[begin Data block]
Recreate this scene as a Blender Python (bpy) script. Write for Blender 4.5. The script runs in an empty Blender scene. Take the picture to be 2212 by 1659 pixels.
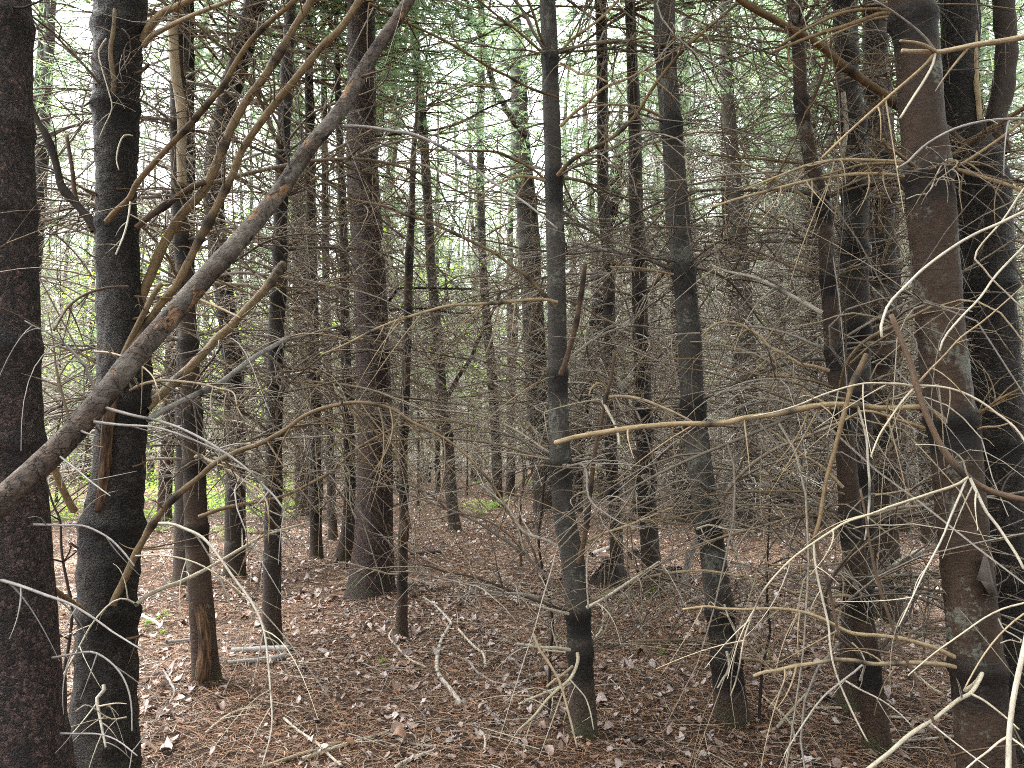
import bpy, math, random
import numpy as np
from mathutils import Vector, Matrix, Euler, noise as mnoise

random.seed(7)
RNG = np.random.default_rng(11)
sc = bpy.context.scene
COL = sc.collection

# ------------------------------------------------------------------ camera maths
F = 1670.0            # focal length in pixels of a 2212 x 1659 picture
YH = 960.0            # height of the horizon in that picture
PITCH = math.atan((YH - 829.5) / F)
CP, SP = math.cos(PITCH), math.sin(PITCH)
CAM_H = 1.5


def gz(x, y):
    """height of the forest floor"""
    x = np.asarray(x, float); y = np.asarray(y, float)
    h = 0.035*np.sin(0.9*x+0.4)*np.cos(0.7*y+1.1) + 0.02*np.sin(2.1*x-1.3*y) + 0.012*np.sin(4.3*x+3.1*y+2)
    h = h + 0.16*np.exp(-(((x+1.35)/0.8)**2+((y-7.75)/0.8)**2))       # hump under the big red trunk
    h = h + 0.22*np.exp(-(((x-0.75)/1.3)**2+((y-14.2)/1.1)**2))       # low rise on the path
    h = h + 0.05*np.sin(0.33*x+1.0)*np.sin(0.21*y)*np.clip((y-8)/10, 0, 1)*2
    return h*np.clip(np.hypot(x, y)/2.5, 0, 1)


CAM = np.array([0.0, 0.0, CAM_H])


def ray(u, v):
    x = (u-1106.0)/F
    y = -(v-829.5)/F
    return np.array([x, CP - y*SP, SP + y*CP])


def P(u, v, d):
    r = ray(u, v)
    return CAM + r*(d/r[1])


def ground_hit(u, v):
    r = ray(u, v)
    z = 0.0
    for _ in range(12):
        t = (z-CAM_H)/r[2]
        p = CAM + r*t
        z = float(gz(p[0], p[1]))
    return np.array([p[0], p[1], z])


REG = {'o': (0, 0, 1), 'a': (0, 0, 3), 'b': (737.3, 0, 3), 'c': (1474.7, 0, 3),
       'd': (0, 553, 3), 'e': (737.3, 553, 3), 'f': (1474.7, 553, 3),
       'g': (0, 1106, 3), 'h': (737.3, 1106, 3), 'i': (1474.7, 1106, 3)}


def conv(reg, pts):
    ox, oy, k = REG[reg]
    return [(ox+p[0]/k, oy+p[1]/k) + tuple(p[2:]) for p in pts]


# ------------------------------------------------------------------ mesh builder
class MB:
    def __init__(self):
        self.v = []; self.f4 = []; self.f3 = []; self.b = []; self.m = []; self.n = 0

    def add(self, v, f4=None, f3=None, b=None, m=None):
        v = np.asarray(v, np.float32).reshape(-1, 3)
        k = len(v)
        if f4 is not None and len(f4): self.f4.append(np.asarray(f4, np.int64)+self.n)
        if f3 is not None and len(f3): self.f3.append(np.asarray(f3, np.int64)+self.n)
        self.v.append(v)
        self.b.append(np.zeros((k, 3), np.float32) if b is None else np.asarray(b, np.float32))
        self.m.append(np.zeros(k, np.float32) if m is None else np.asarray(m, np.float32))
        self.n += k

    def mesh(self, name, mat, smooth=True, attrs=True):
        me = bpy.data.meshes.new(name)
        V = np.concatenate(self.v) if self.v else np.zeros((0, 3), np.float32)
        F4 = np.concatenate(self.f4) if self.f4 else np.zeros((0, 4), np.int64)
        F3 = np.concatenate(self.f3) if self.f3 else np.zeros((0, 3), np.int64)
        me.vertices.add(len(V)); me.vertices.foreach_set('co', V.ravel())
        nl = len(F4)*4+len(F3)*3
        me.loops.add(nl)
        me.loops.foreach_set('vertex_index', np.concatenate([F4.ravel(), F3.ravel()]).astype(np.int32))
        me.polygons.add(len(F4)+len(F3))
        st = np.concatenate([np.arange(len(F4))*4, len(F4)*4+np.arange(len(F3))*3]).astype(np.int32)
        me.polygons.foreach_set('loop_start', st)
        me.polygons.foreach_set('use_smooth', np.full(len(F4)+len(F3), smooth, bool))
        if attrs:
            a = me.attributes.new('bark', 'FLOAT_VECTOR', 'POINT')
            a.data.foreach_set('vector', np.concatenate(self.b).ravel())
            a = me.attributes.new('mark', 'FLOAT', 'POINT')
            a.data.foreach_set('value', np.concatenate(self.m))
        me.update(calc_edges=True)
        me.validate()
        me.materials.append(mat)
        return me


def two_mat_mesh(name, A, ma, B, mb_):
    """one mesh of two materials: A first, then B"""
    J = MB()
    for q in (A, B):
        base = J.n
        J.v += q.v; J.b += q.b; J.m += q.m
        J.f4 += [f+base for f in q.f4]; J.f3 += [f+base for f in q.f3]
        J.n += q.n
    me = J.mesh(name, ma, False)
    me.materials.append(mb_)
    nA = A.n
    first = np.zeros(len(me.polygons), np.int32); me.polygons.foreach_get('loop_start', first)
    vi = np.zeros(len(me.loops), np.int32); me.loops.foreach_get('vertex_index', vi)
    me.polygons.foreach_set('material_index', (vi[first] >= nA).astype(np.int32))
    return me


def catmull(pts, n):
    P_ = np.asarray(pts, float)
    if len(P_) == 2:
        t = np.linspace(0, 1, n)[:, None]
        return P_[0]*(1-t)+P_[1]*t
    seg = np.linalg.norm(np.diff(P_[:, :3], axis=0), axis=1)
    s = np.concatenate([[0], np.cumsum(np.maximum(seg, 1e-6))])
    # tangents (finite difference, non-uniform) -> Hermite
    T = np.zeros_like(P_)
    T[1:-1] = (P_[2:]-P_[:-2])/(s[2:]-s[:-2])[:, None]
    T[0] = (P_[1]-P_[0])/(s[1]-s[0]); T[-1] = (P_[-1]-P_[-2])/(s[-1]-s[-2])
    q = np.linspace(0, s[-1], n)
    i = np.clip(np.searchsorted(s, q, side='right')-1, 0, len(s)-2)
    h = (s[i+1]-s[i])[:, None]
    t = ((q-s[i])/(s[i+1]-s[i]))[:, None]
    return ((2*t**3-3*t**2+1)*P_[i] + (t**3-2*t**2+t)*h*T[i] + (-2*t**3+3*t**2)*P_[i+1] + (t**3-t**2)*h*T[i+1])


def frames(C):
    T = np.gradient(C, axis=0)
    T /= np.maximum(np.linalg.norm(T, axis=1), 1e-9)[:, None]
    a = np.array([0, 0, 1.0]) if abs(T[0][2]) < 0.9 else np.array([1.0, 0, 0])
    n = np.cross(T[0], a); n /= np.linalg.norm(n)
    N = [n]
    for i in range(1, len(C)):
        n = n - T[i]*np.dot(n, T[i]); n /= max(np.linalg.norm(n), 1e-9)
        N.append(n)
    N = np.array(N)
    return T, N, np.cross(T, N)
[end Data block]
# Task description
Leave out the pictures. Transcribe only the lines above, from the first through the one that contains "return np.array([p[0], p[1], z])".

# Full output
Recreate this scene as a Blender Python (bpy) script. Write for Blender 4.5. The script runs in an empty Blender scene. Take the picture to be 2212 by 1659 pixels.
import bpy, math, random
import numpy as np
from mathutils import Vector, Matrix, Euler, noise as mnoise

random.seed(7)
RNG = np.random.default_rng(11)
sc = bpy.context.scene
COL = sc.collection

# ------------------------------------------------------------------ camera maths
F = 1670.0            # focal length in pixels of a 2212 x 1659 picture
YH = 960.0            # height of the horizon in that picture
PITCH = math.atan((YH - 829.5) / F)
CP, SP = math.cos(PITCH), math.sin(PITCH)
CAM_H = 1.5


def gz(x, y):
    """height of the forest floor"""
    x = np.asarray(x, float); y = np.asarray(y, float)
    h = 0.035*np.sin(0.9*x+0.4)*np.cos(0.7*y+1.1) + 0.02*np.sin(2.1*x-1.3*y) + 0.012*np.sin(4.3*x+3.1*y+2)
    h = h + 0.16*np.exp(-(((x+1.35)/0.8)**2+((y-7.75)/0.8)**2))       # hump under the big red trunk
    h = h + 0.22*np.exp(-(((x-0.75)/1.3)**2+((y-14.2)/1.1)**2))       # low rise on the path
    h = h + 0.05*np.sin(0.33*x+1.0)*np.sin(0.21*y)*np.clip((y-8)/10, 0, 1)*2
    return h*np.clip(np.hypot(x, y)/2.5, 0, 1)


CAM = np.array([0.0, 0.0, CAM_H])


def ray(u, v):
    x = (u-1106.0)/F
    y = -(v-829.5)/F
    return np.array([x, CP - y*SP, SP + y*CP])


def P(u, v, d):
    r = ray(u, v)
    return CAM + r*(d/r[1])


def ground_hit(u, v):
    r = ray(u, v)
    z = 0.0
    for _ in range(12):
        t = (z-CAM_H)/r[2]
        p = CAM + r*t
        z = float(gz(p[0], p[1]))
    return np.array([p[0], p[1], z])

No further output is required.